News of the World is a preposterously, epically bad film. I know, it's just, like, your opinion, man. Well, it is, but let's examine the reasoning behind it.
This is the American West as seen by the narrative gatekeepers: yes, we killed the Indians, but only because they killed us first. Relegating Native Americans to abstract magical apparitions instead of portraying them as human beings reinforces a dangerous mythology.
The film's only dimensional representative of the indigenous people is a white girl. Of German descent. She is the co-star (a very good Helena Zengel). This is 1870 – a time when Kiowa were still trying to resist forcible resettlements that moved them thousands of miles away from their ancestral land. Resisting assimilation into Christianity, resisting being corralled into concentration camps... Don't worry, this is not the news with which Captain Jefferson Kyle Kidd (Tom Hanks, driving in neutral) will spoil your breakfast. He will amuse you with a carefully chosen, vigorously delivered pep talk about coal miners rights. Because, you see, this is a mining town, and people want to hear relevant news. In fact, every episode in News of the World is designed to showcase how reluctantly righteous Kidd is. As a Confederate soldier, we might assume that he fought on the side of slavery. To assuage your fears, we see Hanks pensively reacting to a sight of a lynched African American. The scene is not designed to provoke a thought. It is designed to make you see that Kidd is a forward thinking man.

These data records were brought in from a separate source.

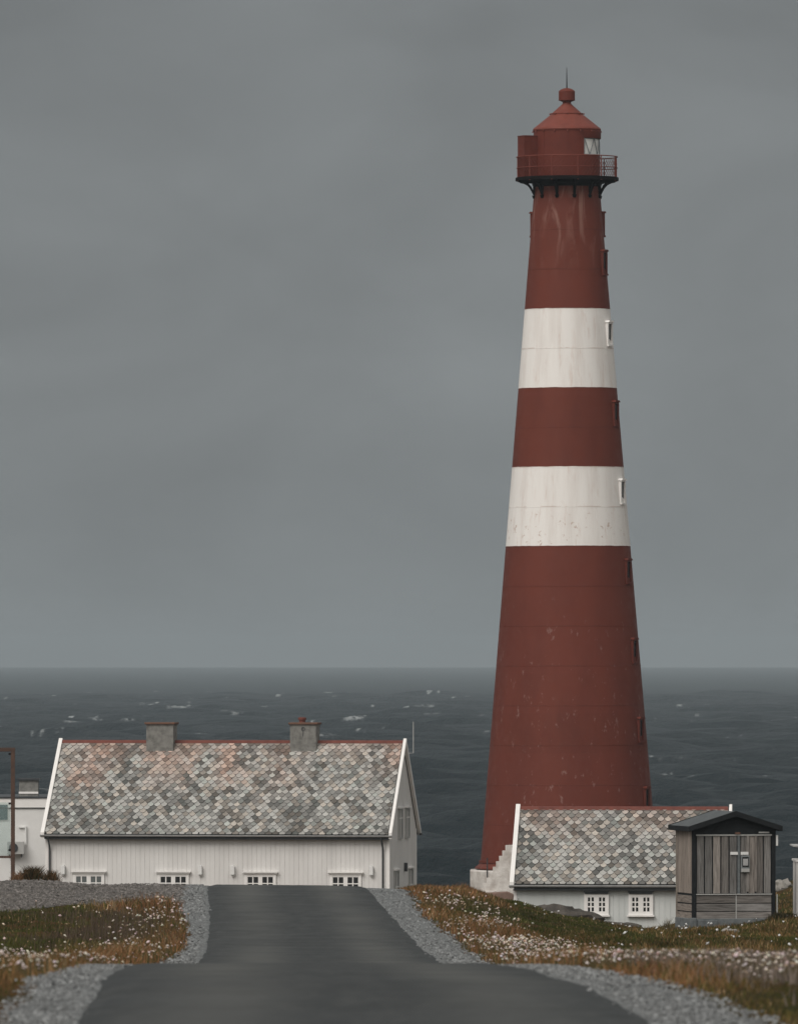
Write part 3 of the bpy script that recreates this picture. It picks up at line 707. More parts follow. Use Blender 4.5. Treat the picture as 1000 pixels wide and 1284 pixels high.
# gable end: two tall windows above, two doors below, a lamp, an aerial
def gable_open(y0, z1, z0, w_, name, pane):
    m_ = MB(); x = LW
    m_.box(x - .01, x + .06, y0, y0 + .07, z0, z1); m_.box(x - .01, x + .06, y0 + w_ - .07, y0 + w_, z0, z1); m_.box(x - .01, x + .06, y0 + .07, y0 + w_ - .07, z1 - .07, z1)
    m_.box(x - .01, x + .05, y0 + .07, y0 + w_ - .07, z0, z0 + .07)
    o_ = m_.build(name, M['hp'], hs); g = MB(); g.box(x - .01, x + .025, y0 + .07, y0 + w_ - .07, z0 + .07, z1 - .07); g.build('pane', pane, o_)
    g = MB(); g.box(x + .026, x + .045, y0 + w_ / 2 - .03, y0 + w_ / 2 + .03, z0 + .07, z1 - .07); g.box(x + .0265, x + .044, y0 + .07, y0 + w_ - .07, (z0 + z1) / 2 + .2, (z0 + z1) / 2 + .25); g.build('glazing_bars', M['white_trim'], o_)
    g = MB(); g.box(x - .01, x + .12, y0 - .08, y0 + w_ + .08, z1, z1 + .06); g.build('drip_board', M['white_trim'], o_)
t_ = NT('gable_pane'); M['gable_pane'] = t_.done((.20, .20, .195), .3, .5)
for y0 in (2.5, 4.55): gable_open(y0, hz(1016, 400), hz(1055, 400), 1.15, 'window', M['gable_pane'])
for y0 in (1.35, 5.6): gable_open(y0, hz(1094, 400), hz(1150, 400), 1.15, 'door', M['gable_pane'])
m_ = MB(); m_.box(LW, LW + .12, 4.3, 4.5, hz(1095), hz(1084)); m_.build('lamp', M['dark_metal'], hs)
m_ = MB(); ya = WD - 1.0; m_.tube([(LW + .1, ya - .4, hz(946)), (LW + .38, ya - .4, hz(945.5)), (LW + .38, ya - .4, hz(906))], [.025, .022, .018], 6)
m_.tube([(LW - .4, WD - 2.6, hz(946)), (LW + .1, ya - .4, hz(946))], .022, 6); m_.v = [(x - .15, y_ - 1.2, z_) for x, y_, z_ in m_.v]; m_.build('aerial', M['hp'], ro)
m_ = MB(); m_.box(LW + .1, LW + .2, WD + .1, WD + .42, ze - .16, ze - .08); m_.build('gutter_bracket', M['dark_metal'], ro)

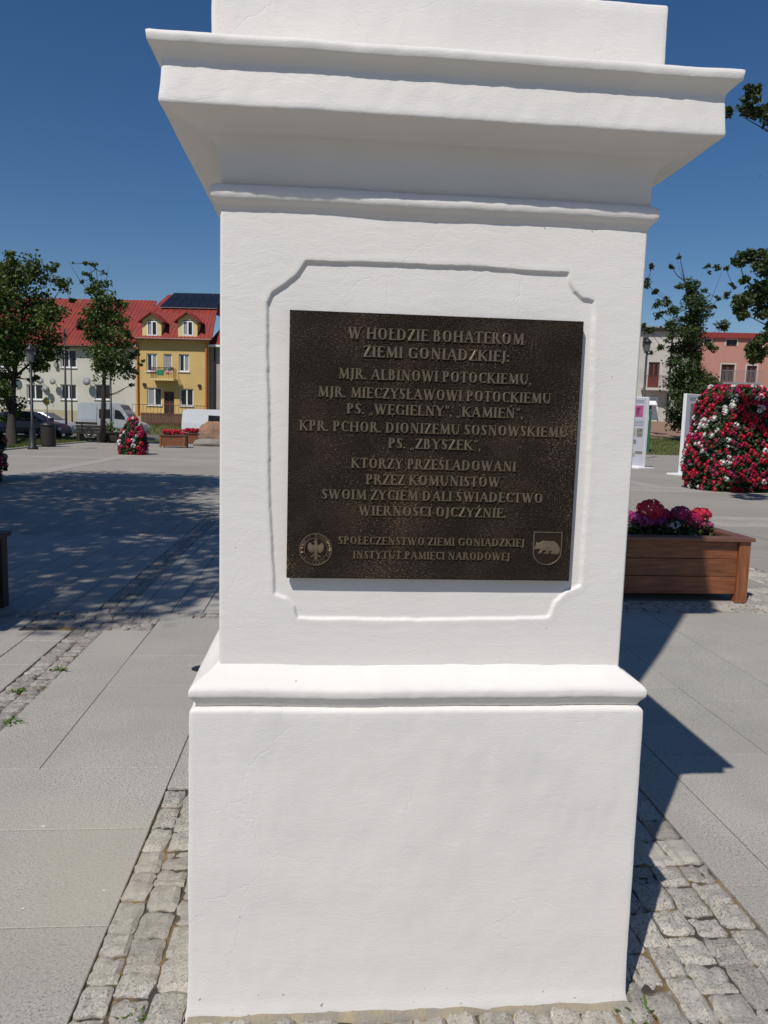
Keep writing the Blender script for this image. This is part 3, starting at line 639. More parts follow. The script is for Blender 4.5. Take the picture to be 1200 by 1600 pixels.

What nauseates the most in Hanks performance (not for the first time) is his conceited certainty that Kidd holds the high moral ground. There is never any doubt in his acting – it is a an emotional straight line. A lot of people consider Hanks a modern day equivalent of James Stewart or Spencer Tracy. While Hanks' acting ability is clear, the post-Private Ryan Hanks is noting but an institution of decency. Stewart, who was in similar danger in the 40s, hooked up with Anthony Mann and introduced a darker edge to the western. That led him to Hitchcock and a very interesting, slippery terrain of vulnerable manhood. Tracy, perhaps under the weight of his astonishing talent, drank his face into a map of human frailty. In Inherit the Wind and Judgement in Nuremberg, he was younger thank Hanks is now, but looked like his grandfather. One look at Tracy was enough to get the depth of experience. His acting became almost minimal, but his characters had gravity. Hanks is now merely floating.
Cinematically, the film is as flat as its story. Night shots are murky. Daytime offers two modes: crisp sunshine or digital pale blue overcast.
The overall aesthetic is that of a National Geographic special on "how the West was won." Director Paul Greengrass, as evidenced by all of his work, is no visual stylist. He still prefers to shake his camera in close ups, making us believe it is all real because it jitters. Thematically, the director has played with history a few times before with such wanton liberty that News of the World is best to be regarded as a skewed diorama.
An awful, plodding, and shamefully calculated film. One star for Helena Zengel.